Even though Social Security has been around for a long time, the program’s rules tend to change from one year to another. And while it’s too soon to predict exactly how Social Security will change in 2026, here are some general changes workers and retirees should look out for.
1. A cost-of-living adjustment
Each year, Social Security recipients are entitled to a cost-of-living adjustment, or COLA, that’s tied to the rate of inflation. In 2025, benefits received a 2.5% COLA. So far, predictions for next year’s COLA have it coming in slightly lower at 2.4%.
Social Security COLAs are calculated based on third quarter inflation readings, which means it’s premature to come up with an official number. But there’s no reason not to expect a COLA in 2026.
In previous years, seniors on Social Security have gotten stuck with no COLA when inflation didn’t warrant one. Even if inflation continues to cool this year, there’s a good chance Social Security recipients will end up with some type of raise in the new year.
2. A new earnings-test limit
Seniors on Social Security who work and collect benefits before reaching full retirement age (FRA) are subject to an earnings-test limit.
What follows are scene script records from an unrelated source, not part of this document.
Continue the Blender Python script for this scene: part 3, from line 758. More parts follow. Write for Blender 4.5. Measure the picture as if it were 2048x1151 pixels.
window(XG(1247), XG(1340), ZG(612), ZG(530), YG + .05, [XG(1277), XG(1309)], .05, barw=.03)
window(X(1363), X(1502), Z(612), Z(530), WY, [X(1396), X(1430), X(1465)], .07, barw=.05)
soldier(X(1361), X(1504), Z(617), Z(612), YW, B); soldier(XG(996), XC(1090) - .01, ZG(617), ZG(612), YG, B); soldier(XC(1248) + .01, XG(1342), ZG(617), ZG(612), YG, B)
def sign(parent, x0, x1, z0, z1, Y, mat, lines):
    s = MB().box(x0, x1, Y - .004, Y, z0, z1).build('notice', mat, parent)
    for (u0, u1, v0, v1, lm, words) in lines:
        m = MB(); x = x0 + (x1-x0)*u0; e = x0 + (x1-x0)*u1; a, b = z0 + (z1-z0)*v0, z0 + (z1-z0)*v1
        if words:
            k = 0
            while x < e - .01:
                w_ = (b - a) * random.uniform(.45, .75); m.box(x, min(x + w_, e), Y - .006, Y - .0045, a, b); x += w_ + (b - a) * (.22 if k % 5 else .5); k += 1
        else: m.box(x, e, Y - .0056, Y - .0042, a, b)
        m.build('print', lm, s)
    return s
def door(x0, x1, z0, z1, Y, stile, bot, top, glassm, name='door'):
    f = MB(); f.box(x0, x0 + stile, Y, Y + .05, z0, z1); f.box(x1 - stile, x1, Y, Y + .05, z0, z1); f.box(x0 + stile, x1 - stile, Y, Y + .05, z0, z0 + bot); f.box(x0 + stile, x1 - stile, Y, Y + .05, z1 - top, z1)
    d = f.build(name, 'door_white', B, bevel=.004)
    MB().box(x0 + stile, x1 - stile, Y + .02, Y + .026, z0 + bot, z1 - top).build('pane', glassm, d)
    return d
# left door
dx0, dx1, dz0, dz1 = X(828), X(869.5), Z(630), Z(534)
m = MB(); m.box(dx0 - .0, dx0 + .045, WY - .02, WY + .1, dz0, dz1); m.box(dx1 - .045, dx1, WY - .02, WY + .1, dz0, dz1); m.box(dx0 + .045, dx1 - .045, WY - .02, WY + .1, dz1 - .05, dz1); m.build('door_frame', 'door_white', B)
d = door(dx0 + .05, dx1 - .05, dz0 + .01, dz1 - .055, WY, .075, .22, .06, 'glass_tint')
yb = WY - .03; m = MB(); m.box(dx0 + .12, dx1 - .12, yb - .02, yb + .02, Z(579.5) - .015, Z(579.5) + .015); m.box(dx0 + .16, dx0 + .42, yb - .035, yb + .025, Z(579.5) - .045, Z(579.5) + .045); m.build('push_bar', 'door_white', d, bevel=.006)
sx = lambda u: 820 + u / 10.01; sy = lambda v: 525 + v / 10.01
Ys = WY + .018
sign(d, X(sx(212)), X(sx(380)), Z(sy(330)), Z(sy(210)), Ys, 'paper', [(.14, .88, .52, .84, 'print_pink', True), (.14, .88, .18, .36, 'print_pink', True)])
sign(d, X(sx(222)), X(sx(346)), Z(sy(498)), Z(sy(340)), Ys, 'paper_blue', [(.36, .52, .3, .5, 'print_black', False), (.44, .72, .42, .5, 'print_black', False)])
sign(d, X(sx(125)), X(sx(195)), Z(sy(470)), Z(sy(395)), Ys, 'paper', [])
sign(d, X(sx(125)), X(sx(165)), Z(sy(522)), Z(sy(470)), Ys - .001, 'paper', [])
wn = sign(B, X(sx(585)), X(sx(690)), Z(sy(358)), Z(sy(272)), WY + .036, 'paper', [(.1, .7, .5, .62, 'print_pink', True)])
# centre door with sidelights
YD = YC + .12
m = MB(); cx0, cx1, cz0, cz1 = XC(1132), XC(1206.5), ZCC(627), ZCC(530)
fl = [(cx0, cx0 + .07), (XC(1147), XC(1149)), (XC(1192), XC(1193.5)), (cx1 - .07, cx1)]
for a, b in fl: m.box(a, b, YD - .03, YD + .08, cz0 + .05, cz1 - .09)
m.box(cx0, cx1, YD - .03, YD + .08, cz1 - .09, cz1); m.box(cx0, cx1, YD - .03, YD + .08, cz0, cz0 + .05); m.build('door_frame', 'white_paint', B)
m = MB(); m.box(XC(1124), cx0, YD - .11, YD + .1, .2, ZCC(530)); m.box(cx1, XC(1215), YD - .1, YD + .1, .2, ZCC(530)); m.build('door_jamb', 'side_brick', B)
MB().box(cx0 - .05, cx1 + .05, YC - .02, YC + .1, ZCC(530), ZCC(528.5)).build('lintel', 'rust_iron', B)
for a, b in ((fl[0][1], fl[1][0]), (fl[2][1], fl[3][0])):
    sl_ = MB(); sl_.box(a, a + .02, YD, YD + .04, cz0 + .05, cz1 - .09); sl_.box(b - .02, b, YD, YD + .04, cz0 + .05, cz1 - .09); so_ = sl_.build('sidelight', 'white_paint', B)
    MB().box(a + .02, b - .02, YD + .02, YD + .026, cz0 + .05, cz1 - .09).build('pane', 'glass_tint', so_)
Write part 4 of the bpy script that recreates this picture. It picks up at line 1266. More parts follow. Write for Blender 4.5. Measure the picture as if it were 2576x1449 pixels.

That limit dictates how much a job can pay them before they risk having some of their benefits withheld.
This year, Social Security recipients lose $1 per $2 of earnings above $23,400. Those reaching FRA this calendar year lose $1 per $3 of earnings above $62,160.
There’s a good chance these limits will rise in the new year. That should give Social Security beneficiaries an opportunity to earn even more money without having a portion of their monthly checks held back.
3. A higher wage cap
Social Security’s main funding source is payroll tax revenue. Some workers don’t have to pay into the program on all of their income, though.
There’s a wage cap set each year that determines how much income is taxed to fund Social Security. This year, the cap is $176,100, and it’s likely to increase in the new year.
4. A new maximum monthly benefit
Because Social Security limits the amount of income that gets taxed to fund the program, it also limits what it pays out in benefits each month. This year, the maximum monthly Social Security benefit at FRA is $4,018.
Next year, the program’s maximum monthly benefit is likely to increase. And Social Security recipients will have an opportunity to boost their benefits even more by delaying their claims past FRA.
5. A higher threshold to earn work credits
To qualify for Social Security in retirement, workers have to accrue 40 work credits in their lifetime at a maximum of four credits each year. The value of a work credit now is $1,810, but it’s likely to increase in 2026.
For people who work very part-time, this change may be an unwanted one. For people who work full-time, it’s a change that probably won’t even be noticed. Even a minimum wage job makes it possible to earn four work credits in a year if it’s performed on a full-time basis.